Exercise aim: Give back every line exactly as it appears, pictures excluded.

Recorded data:
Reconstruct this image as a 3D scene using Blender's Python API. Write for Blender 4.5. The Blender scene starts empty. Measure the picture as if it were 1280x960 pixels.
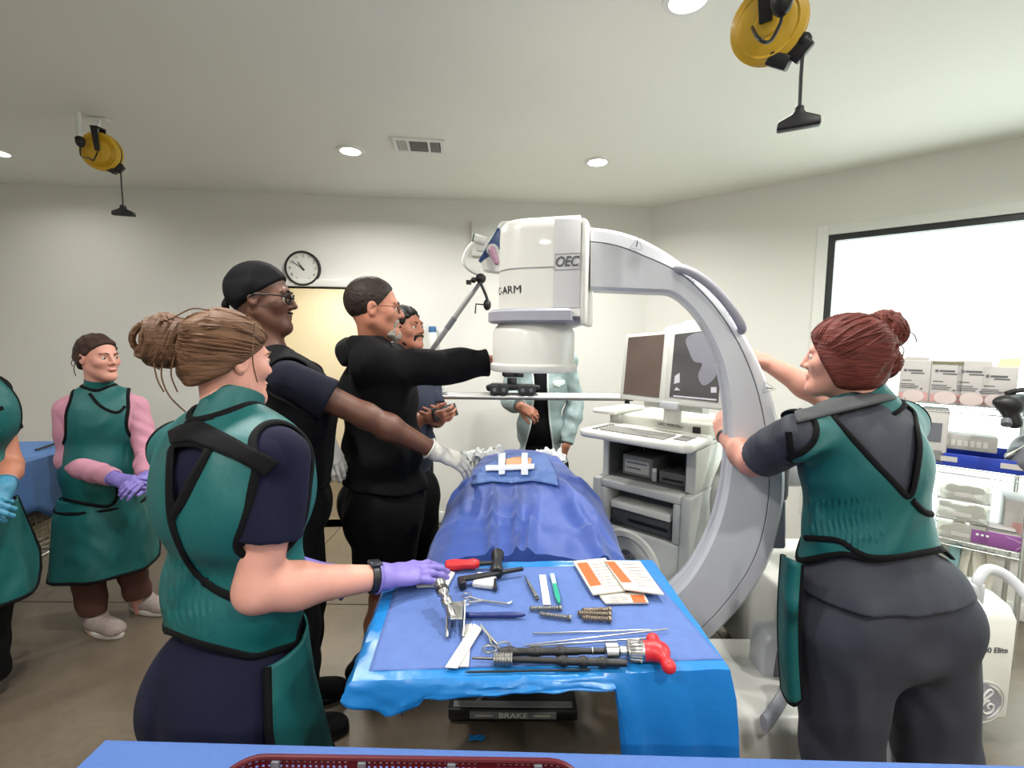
import bpy, bmesh, math, random
import numpy as np
from mathutils import Vector as V, Matrix
from mathutils.bvhtree import BVHTree
random.seed(7); np.random.seed(7)
SC = bpy.context.scene
COL = SC.collection
PI = math.pi
R_ = math.radians
# ------------------------------------------------------------------ camera
FPX = 590.0
PITCH, ROLL = R_(5.3), R_(0.5)
CAM = V((0, 0, 1.6))
FWD = V((0, math.cos(PITCH), -math.sin(PITCH)))
_u0 = V((0, math.sin(PITCH), math.cos(PITCH)))
RGT = V((1, 0, 0)) * math.cos(ROLL) + _u0 * math.sin(ROLL)
UPV = _u0 * math.cos(ROLL) - V((1, 0, 0)) * math.sin(ROLL)
def ray(px, py):
    return FWD + RGT * ((px - 640) / FPX) - UPV * ((py - 480) / FPX)
def W(px, py, y):
    r = ray(px, py); return CAM + r * (y / r.y)
def PZ(px, py, z):
    r = ray(px, py); return CAM + r * ((z - CAM.z) / r.z)
def on_plane(px, py, p0, n):
    r = ray(px, py); return CAM + r * ((p0 - CAM).dot(n) / r.dot(n))
def to_px(P):
    """world points (N,3) -> pixel positions (N,2)"""
    q = np.asarray(P, dtype=np.float64) - np.array(CAM)
    d = q @ np.array(FWD)
    return np.stack([640 + FPX * (q @ np.array(RGT)) / d, 480 - FPX * (q @ np.array(UPV)) / d], 1)
cd_ = bpy.data.cameras.new('camera'); co_ = bpy.data.objects.new('camera', cd_); COL.objects.link(co_)
cd_.sensor_width = 36; cd_.sensor_fit = 'HORIZONTAL'; cd_.lens = FPX / 1280 * 36; cd_.clip_start = 0.02
m_ = Matrix((RGT, UPV, -FWD)).transposed().to_4x4(); m_.translation = CAM
co_.matrix_world = m_; SC.camera = co_
# ------------------------------------------------------------------ materials
def lin(c):
    c = c / 255.0
    return c / 12.92 if c <= 0.04045 else ((c + 0.055) / 1.055) ** 2.4
def rgb(t): return (lin(t[0]), lin(t[1]), lin(t[2]), 1)
MATS = {}
def mat(name, col, rough=0.6, metal=0.0, var=0.0, vscale=8.0, bump=0.0, bscale=40.0, stretch=(1, 1, 1), sss=0.0, emit=None, coat=0.0, trans=0.0, sheen=0.0, spec=None, fold=0.0, fscale=7.0):
    if name in MATS: return MATS[name]
    m = bpy.data.materials.new(name); m.use_nodes = True
    nt = m.node_tree; b = nt.nodes['Principled BSDF']
    b.inputs['Base Color'].default_value = rgb(col)
    b.inputs['Roughness'].default_value = rough; b.inputs['Metallic'].default_value = metal
    if sss: b.inputs['Subsurface Weight'].default_value = sss; b.inputs['Subsurface Radius'].default_value = (0.01, 0.004, 0.002)
    if coat: b.inputs['Coat Weight'].default_value = coat
    if trans: b.inputs['Transmission Weight'].default_value = trans
    if sheen: b.inputs['Sheen Weight'].default_value = sheen
    if spec is not None: b.inputs['Specular IOR Level'].default_value = spec
    if emit: b.inputs['Emission Color'].default_value = rgb(col); b.inputs['Emission Strength'].default_value = emit
    if var or bump or fold:
        tc = nt.nodes.new('ShaderNodeTexCoord'); mp = nt.nodes.new('ShaderNodeMapping')
        nt.links.new(tc.outputs['Object'], mp.inputs['Vector']); mp.inputs['Scale'].default_value = stretch
    if var:
        n = nt.nodes.new('ShaderNodeTexNoise'); n.inputs['Scale'].default_value = vscale; n.inputs['Detail'].default_value = 5
        nt.links.new(mp.outputs[0], n.inputs['Vector'])
        r = nt.nodes.new('ShaderNodeMapRange'); r.inputs[1].default_value = 0.3; r.inputs[2].default_value = 0.7
        r.inputs[3].default_value = 1 - var; r.inputs[4].default_value = 1 + var
        nt.links.new(n.outputs[0], r.inputs[0])
        x = nt.nodes.new('ShaderNodeMix'); x.data_type = 'RGBA'; x.blend_type = 'MULTIPLY'; x.inputs[0].default_value = 1
        x.inputs[6].default_value = rgb(col); nt.links.new(r.outputs[0], x.inputs[7])
        nt.links.new(x.outputs[2], b.inputs['Base Color'])
    if bump:
        n2 = nt.nodes.new('ShaderNodeTexNoise'); n2.inputs['Scale'].default_value = bscale; n2.inputs['Detail'].default_value = 4
        nt.links.new(mp.outputs[0], n2.inputs['Vector'])
        bp = nt.nodes.new('ShaderNodeBump'); bp.inputs['Strength'].default_value = bump; bp.inputs['Distance'].default_value = 0.01
        nt.links.new(n2.outputs[0], bp.inputs['Height']); nt.links.new(bp.outputs[0], b.inputs['Normal'])
    if fold:
        n3 = nt.nodes.new('ShaderNodeTexNoise'); n3.inputs['Scale'].default_value = fscale; n3.inputs['Detail'].default_value = 3; n3.inputs['Distortion'].default_value = 1.2
        n3.noise_type = 'RIDGED_MULTIFRACTAL'
        nt.links.new(mp.outputs[0], n3.inputs['Vector'])
        bp3 = nt.nodes.new('ShaderNodeBump'); bp3.inputs['Strength'].default_value = fold; bp3.inputs['Distance'].default_value = 0.05
        nt.links.new(n3.outputs[0], bp3.inputs['Height']); nt.links.new(bp3.outputs[0], b.inputs['Normal'])
        if bump: nt.links.new(bp.outputs[0], bp3.inputs['Normal'])
    MATS[name] = m
    return m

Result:
Reconstruct this image as a 3D scene using Blender's Python API. Write for Blender 4.5. The Blender scene starts empty. Measure the picture as if it were 1280x960 pixels.
import bpy, bmesh, math, random
import numpy as np
from mathutils import Vector as V, Matrix
from mathutils.bvhtree import BVHTree
random.seed(7); np.random.seed(7)
SC = bpy.context.scene
COL = SC.collection
PI = math.pi
R_ = math.radians
# ------------------------------------------------------------------ camera
FPX = 590.0
PITCH, ROLL = R_(5.3), R_(0.5)
CAM = V((0, 0, 1.6))
FWD = V((0, math.cos(PITCH), -math.sin(PITCH)))
_u0 = V((0, math.sin(PITCH), math.cos(PITCH)))
RGT = V((1, 0, 0)) * math.cos(ROLL) + _u0 * math.sin(ROLL)
UPV = _u0 * math.cos(ROLL) - V((1, 0, 0)) * math.sin(ROLL)
def ray(px, py):
    return FWD + RGT * ((px - 640) / FPX) - UPV * ((py - 480) / FPX)
def W(px, py, y):
    r = ray(px, py); return CAM + r * (y / r.y)
def PZ(px, py, z):
    r = ray(px, py); return CAM + r * ((z - CAM.z) / r.z)
def on_plane(px, py, p0, n):
    r = ray(px, py); return CAM + r * ((p0 - CAM).dot(n) / r.dot(n))
def to_px(P):
    """world points (N,3) -> pixel positions (N,2)"""
    q = np.asarray(P, dtype=np.float64) - np.array(CAM)
    d = q @ np.array(FWD)
    return np.stack([640 + FPX * (q @ np.array(RGT)) / d, 480 - FPX * (q @ np.array(UPV)) / d], 1)
cd_ = bpy.data.cameras.new('camera'); co_ = bpy.data.objects.new('camera', cd_); COL.objects.link(co_)
cd_.sensor_width = 36; cd_.sensor_fit = 'HORIZONTAL'; cd_.lens = FPX / 1280 * 36; cd_.clip_start = 0.02
m_ = Matrix((RGT, UPV, -FWD)).transposed().to_4x4(); m_.translation = CAM
co_.matrix_world = m_; SC.camera = co_
# ------------------------------------------------------------------ materials
def lin(c):
    c = c / 255.0
    return c / 12.92 if c <= 0.04045 else ((c + 0.055) / 1.055) ** 2.4
def rgb(t): return (lin(t[0]), lin(t[1]), lin(t[2]), 1)
MATS = {}
def mat(name, col, rough=0.6, metal=0.0, var=0.0, vscale=8.0, bump=0.0, bscale=40.0, stretch=(1, 1, 1), sss=0.0, emit=None, coat=0.0, trans=0.0, sheen=0.0, spec=None, fold=0.0, fscale=7.0):
    if name in MATS: return MATS[name]
    m = bpy.data.materials.new(name); m.use_nodes = True
    nt = m.node_tree; b = nt.nodes['Principled BSDF']
    b.inputs['Base Color'].default_value = rgb(col)
    b.inputs['Roughness'].default_value = rough; b.inputs['Metallic'].default_value = metal
    if sss: b.inputs['Subsurface Weight'].default_value = sss; b.inputs['Subsurface Radius'].default_value = (0.01, 0.004, 0.002)
    if coat: b.inputs['Coat Weight'].default_value = coat
    if trans: b.inputs['Transmission Weight'].default_value = trans
    if sheen: b.inputs['Sheen Weight'].default_value = sheen
    if spec is not None: b.inputs['Specular IOR Level'].default_value = spec
    if emit: b.inputs['Emission Color'].default_value = rgb(col); b.inputs['Emission Strength'].default_value = emit
    if var or bump or fold:
        tc = nt.nodes.new('ShaderNodeTexCoord'); mp = nt.nodes.new('ShaderNodeMapping')
        nt.links.new(tc.outputs['Object'], mp.inputs['Vector']); mp.inputs['Scale'].default_value = stretch
    if var:
        n = nt.nodes.new('ShaderNodeTexNoise'); n.inputs['Scale'].default_value = vscale; n.inputs['Detail'].default_value = 5
        nt.links.new(mp.outputs[0], n.inputs['Vector'])
        r = nt.nodes.new('ShaderNodeMapRange'); r.inputs[1].default_value = 0.3; r.inputs[2].default_value = 0.7
        r.inputs[3].default_value = 1 - var; r.inputs[4].default_value = 1 + var
        nt.links.new(n.outputs[0], r.inputs[0])
        x = nt.nodes.new('ShaderNodeMix'); x.data_type = 'RGBA'; x.blend_type = 'MULTIPLY'; x.inputs[0].default_value = 1
        x.inputs[6].default_value = rgb(col); nt.links.new(r.outputs[0], x.inputs[7])
        nt.links.new(x.outputs[2], b.inputs['Base Color'])
    if bump:
        n2 = nt.nodes.new('ShaderNodeTexNoise'); n2.inputs['Scale'].default_value = bscale; n2.inputs['Detail'].default_value = 4
        nt.links.new(mp.outputs[0], n2.inputs['Vector'])
        bp = nt.nodes.new('ShaderNodeBump'); bp.inputs['Strength'].default_value = bump; bp.inputs['Distance'].default_value = 0.01
        nt.links.new(n2.outputs[0], bp.inputs['Height']); nt.links.new(bp.outputs[0], b.inputs['Normal'])
    if fold:
        n3 = nt.nodes.new('ShaderNodeTexNoise'); n3.inputs['Scale'].default_value = fscale; n3.inputs['Detail'].default_value = 3; n3.inputs['Distortion'].default_value = 1.2
        n3.noise_type = 'RIDGED_MULTIFRACTAL'
        nt.links.new(mp.outputs[0], n3.inputs['Vector'])
        bp3 = nt.nodes.new('ShaderNodeBump'); bp3.inputs['Strength'].default_value = fold; bp3.inputs['Distance'].default_value = 0.05
        nt.links.new(n3.outputs[0], bp3.inputs['Height']); nt.links.new(bp3.outputs[0], b.inputs['Normal'])
        if bump: nt.links.new(bp.outputs[0], bp3.inputs['Normal'])
    MATS[name] = m
    return m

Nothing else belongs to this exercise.